# STATED PROBLEM
Retype the run of lines that opens with the line containing "Write the bpy" and closes with the line containing "return m.outputs[2]", exactly and inclusively, but skip the pictures.

Scripts that build scenes
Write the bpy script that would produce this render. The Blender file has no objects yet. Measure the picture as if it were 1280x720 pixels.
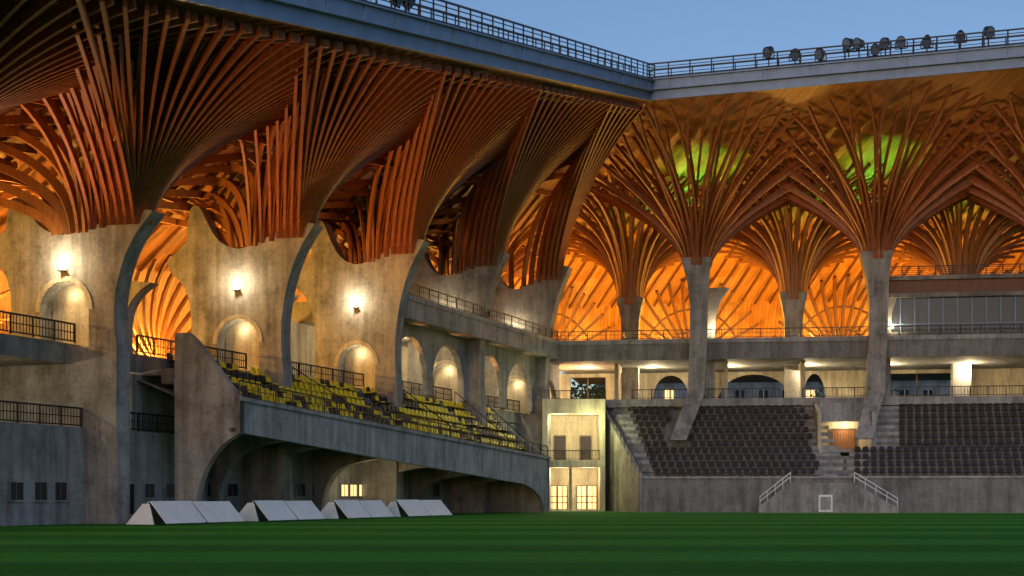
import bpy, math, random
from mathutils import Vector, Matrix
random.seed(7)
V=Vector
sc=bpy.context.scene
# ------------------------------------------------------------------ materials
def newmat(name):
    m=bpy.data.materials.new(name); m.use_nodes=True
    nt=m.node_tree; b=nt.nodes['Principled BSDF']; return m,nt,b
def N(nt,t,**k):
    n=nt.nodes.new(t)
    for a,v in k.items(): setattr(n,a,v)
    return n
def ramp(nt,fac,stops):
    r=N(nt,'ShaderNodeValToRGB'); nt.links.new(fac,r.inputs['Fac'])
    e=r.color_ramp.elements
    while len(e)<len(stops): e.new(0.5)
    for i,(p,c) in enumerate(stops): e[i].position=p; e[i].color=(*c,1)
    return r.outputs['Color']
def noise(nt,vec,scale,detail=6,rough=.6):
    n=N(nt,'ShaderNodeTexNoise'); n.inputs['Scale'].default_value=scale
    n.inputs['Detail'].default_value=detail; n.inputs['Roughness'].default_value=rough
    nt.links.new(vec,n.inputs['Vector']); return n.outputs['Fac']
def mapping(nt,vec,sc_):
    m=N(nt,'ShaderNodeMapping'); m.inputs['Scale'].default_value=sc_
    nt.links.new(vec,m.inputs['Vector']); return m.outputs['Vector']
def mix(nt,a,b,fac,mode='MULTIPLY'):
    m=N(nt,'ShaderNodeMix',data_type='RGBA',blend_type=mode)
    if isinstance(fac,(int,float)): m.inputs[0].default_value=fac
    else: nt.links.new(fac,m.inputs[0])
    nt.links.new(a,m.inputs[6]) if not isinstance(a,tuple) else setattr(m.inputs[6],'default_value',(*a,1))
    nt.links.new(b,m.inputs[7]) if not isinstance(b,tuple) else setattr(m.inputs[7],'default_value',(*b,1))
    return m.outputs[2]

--

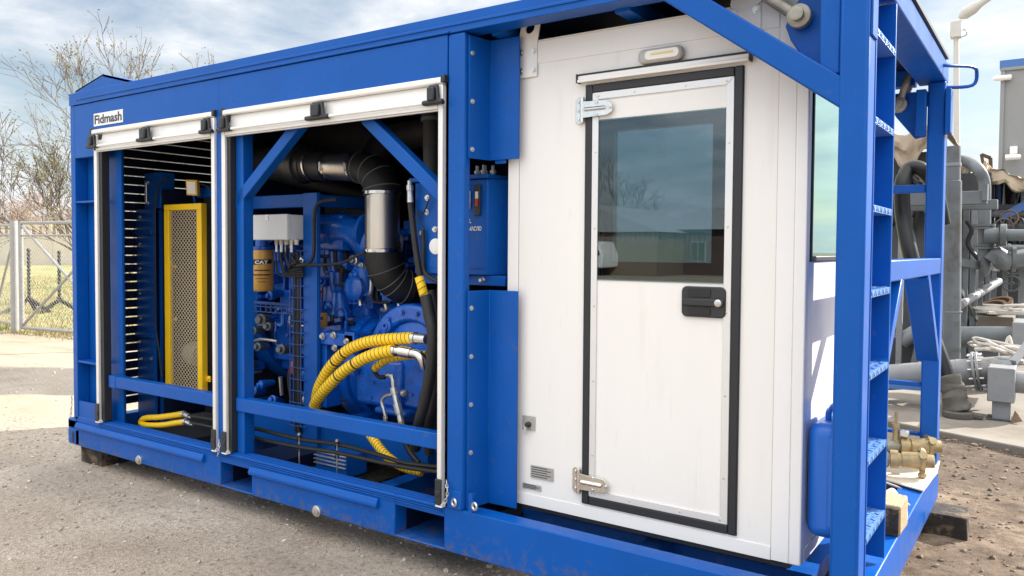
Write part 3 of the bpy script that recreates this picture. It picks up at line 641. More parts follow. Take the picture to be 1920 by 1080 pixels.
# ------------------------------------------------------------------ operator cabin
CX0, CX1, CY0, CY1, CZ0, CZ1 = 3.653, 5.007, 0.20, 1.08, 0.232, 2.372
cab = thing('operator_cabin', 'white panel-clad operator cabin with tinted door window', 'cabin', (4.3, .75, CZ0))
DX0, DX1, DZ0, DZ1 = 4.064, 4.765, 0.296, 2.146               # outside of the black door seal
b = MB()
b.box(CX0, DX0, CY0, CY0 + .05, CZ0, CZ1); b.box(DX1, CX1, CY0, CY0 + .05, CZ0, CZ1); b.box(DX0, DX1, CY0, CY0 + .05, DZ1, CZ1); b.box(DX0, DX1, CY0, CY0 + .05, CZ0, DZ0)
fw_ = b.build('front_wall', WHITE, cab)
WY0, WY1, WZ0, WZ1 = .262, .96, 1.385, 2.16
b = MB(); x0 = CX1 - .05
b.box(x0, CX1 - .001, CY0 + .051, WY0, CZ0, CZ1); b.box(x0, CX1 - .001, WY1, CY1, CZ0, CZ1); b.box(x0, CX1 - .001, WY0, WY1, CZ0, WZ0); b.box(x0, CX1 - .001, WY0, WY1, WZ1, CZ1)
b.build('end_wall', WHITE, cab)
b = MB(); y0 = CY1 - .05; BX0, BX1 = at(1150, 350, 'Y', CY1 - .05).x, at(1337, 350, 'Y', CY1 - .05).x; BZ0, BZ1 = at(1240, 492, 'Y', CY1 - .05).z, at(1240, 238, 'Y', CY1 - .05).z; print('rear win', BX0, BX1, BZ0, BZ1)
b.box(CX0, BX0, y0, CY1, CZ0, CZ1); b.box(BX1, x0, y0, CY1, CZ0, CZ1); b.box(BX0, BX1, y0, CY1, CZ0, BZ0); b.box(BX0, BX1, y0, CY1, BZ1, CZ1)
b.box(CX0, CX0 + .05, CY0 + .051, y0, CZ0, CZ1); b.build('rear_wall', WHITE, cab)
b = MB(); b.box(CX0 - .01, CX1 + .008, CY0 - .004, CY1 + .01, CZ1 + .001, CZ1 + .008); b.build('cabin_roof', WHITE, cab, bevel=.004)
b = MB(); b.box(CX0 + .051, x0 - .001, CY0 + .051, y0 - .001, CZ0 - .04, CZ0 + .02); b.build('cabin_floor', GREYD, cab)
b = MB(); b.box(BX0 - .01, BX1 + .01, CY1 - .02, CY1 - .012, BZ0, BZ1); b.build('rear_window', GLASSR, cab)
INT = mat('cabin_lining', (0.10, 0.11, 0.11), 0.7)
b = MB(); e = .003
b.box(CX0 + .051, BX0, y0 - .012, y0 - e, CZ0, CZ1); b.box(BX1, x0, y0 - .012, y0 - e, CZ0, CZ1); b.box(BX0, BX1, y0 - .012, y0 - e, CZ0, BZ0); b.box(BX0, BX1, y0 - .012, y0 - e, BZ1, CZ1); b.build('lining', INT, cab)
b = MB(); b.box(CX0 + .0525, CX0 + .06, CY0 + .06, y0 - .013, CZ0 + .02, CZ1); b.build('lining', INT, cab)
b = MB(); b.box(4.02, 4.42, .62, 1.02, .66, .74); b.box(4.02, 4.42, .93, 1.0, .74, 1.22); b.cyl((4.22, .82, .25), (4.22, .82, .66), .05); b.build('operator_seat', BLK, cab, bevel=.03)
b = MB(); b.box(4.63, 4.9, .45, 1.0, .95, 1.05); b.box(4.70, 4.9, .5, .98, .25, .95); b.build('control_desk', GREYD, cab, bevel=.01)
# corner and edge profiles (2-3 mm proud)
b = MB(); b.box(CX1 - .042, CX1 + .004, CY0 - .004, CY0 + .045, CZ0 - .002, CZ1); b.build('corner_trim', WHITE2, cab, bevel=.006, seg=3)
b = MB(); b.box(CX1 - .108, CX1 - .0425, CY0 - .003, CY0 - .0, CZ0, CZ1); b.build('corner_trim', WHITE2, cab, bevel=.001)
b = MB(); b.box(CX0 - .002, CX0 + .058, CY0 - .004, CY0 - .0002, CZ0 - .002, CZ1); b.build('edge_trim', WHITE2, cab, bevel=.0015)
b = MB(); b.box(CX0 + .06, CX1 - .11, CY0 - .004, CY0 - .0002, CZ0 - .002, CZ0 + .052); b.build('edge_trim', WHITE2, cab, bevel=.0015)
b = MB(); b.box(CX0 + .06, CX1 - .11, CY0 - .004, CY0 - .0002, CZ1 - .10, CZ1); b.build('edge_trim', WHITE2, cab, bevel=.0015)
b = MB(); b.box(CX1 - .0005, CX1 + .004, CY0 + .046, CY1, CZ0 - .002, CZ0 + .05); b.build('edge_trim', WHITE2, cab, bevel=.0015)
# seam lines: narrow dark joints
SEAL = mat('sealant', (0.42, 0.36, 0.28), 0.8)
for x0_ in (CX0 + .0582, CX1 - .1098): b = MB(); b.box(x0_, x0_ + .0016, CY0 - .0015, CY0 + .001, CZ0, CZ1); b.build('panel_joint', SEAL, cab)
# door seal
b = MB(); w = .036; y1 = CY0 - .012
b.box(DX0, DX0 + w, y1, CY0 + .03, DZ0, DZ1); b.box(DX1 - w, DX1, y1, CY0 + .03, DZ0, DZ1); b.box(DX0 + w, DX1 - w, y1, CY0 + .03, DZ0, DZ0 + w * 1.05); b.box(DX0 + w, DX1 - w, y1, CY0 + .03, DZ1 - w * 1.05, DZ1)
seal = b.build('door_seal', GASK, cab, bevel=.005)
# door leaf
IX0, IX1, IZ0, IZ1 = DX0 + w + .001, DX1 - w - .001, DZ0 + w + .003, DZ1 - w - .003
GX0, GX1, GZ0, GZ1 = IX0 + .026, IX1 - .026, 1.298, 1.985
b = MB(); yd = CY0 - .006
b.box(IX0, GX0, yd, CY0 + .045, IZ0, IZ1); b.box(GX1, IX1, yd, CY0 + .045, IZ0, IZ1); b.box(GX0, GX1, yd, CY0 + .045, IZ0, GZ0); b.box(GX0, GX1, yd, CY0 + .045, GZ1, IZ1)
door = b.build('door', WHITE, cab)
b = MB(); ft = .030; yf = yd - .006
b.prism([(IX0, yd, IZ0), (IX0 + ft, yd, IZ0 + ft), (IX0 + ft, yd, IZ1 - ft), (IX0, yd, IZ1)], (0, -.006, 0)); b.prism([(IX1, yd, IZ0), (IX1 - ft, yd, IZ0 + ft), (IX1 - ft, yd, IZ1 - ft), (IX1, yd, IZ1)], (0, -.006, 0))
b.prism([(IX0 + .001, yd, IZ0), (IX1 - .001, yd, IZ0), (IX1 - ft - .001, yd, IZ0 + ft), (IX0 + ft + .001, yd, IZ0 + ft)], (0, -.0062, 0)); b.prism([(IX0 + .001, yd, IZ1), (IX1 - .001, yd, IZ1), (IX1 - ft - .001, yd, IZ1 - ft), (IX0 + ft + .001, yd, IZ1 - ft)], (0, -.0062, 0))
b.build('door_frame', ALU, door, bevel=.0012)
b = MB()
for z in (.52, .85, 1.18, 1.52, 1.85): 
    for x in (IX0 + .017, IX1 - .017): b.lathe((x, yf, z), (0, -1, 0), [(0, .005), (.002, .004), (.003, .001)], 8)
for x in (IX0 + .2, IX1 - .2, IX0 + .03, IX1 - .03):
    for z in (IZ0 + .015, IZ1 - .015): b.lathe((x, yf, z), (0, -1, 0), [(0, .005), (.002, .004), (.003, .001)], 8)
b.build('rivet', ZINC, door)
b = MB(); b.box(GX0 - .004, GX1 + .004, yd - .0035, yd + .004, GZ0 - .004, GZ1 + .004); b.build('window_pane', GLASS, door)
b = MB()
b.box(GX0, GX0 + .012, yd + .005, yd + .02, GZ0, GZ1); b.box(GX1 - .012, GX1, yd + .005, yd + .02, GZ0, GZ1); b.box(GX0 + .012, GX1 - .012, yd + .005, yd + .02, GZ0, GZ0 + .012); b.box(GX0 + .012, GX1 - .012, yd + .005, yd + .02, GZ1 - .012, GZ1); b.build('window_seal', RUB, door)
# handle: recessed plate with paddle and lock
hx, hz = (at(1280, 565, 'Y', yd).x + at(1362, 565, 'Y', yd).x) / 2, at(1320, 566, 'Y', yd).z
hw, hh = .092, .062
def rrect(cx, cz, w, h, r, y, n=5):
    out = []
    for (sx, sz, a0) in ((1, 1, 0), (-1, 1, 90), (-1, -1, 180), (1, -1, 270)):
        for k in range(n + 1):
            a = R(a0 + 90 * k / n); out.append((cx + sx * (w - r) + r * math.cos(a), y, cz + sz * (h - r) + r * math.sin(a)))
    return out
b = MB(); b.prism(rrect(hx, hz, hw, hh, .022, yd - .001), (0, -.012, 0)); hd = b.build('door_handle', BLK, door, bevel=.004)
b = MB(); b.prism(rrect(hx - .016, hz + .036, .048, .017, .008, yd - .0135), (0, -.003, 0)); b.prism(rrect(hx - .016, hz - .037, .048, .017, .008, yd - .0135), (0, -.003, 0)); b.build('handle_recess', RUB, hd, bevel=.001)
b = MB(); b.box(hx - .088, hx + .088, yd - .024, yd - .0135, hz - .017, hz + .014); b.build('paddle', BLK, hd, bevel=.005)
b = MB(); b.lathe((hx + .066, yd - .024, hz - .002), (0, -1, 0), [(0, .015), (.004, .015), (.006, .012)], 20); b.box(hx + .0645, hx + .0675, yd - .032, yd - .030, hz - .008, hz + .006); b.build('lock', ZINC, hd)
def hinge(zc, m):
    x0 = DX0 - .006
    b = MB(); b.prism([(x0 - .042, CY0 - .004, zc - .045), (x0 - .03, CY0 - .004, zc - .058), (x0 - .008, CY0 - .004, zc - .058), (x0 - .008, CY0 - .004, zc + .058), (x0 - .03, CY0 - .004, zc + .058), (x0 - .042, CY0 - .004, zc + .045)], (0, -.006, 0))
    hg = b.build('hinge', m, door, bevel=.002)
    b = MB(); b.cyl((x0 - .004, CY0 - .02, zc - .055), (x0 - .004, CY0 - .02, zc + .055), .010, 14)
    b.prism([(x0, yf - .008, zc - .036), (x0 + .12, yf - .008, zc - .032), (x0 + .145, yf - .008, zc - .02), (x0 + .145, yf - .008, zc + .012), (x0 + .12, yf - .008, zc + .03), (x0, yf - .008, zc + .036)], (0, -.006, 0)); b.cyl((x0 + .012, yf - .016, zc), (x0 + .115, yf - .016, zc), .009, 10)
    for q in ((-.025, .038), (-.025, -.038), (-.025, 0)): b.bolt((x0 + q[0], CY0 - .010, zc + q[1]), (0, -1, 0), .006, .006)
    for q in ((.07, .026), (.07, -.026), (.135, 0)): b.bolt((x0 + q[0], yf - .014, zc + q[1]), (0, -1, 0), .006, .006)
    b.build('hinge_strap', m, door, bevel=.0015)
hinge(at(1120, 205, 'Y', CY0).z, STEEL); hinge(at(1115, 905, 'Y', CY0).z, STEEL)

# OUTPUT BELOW
Write the bpy script that would produce this render. The Blender file has no objects yet. Measure the picture as if it were 1280x720 pixels.
import bpy, math, random
from mathutils import Vector, Matrix
random.seed(7)
V=Vector
sc=bpy.context.scene
# ------------------------------------------------------------------ materials
def newmat(name):
    m=bpy.data.materials.new(name); m.use_nodes=True
    nt=m.node_tree; b=nt.nodes['Principled BSDF']; return m,nt,b
def N(nt,t,**k):
    n=nt.nodes.new(t)
    for a,v in k.items(): setattr(n,a,v)
    return n
def ramp(nt,fac,stops):
    r=N(nt,'ShaderNodeValToRGB'); nt.links.new(fac,r.inputs['Fac'])
    e=r.color_ramp.elements
    while len(e)<len(stops): e.new(0.5)
    for i,(p,c) in enumerate(stops): e[i].position=p; e[i].color=(*c,1)
    return r.outputs['Color']
def noise(nt,vec,scale,detail=6,rough=.6):
    n=N(nt,'ShaderNodeTexNoise'); n.inputs['Scale'].default_value=scale
    n.inputs['Detail'].default_value=detail; n.inputs['Roughness'].default_value=rough
    nt.links.new(vec,n.inputs['Vector']); return n.outputs['Fac']
def mapping(nt,vec,sc_):
    m=N(nt,'ShaderNodeMapping'); m.inputs['Scale'].default_value=sc_
    nt.links.new(vec,m.inputs['Vector']); return m.outputs['Vector']
def mix(nt,a,b,fac,mode='MULTIPLY'):
    m=N(nt,'ShaderNodeMix',data_type='RGBA',blend_type=mode)
    if isinstance(fac,(int,float)): m.inputs[0].default_value=fac
    else: nt.links.new(fac,m.inputs[0])
    nt.links.new(a,m.inputs[6]) if not isinstance(a,tuple) else setattr(m.inputs[6],'default_value',(*a,1))
    nt.links.new(b,m.inputs[7]) if not isinstance(b,tuple) else setattr(m.inputs[7],'default_value',(*b,1))
    return m.outputs[2]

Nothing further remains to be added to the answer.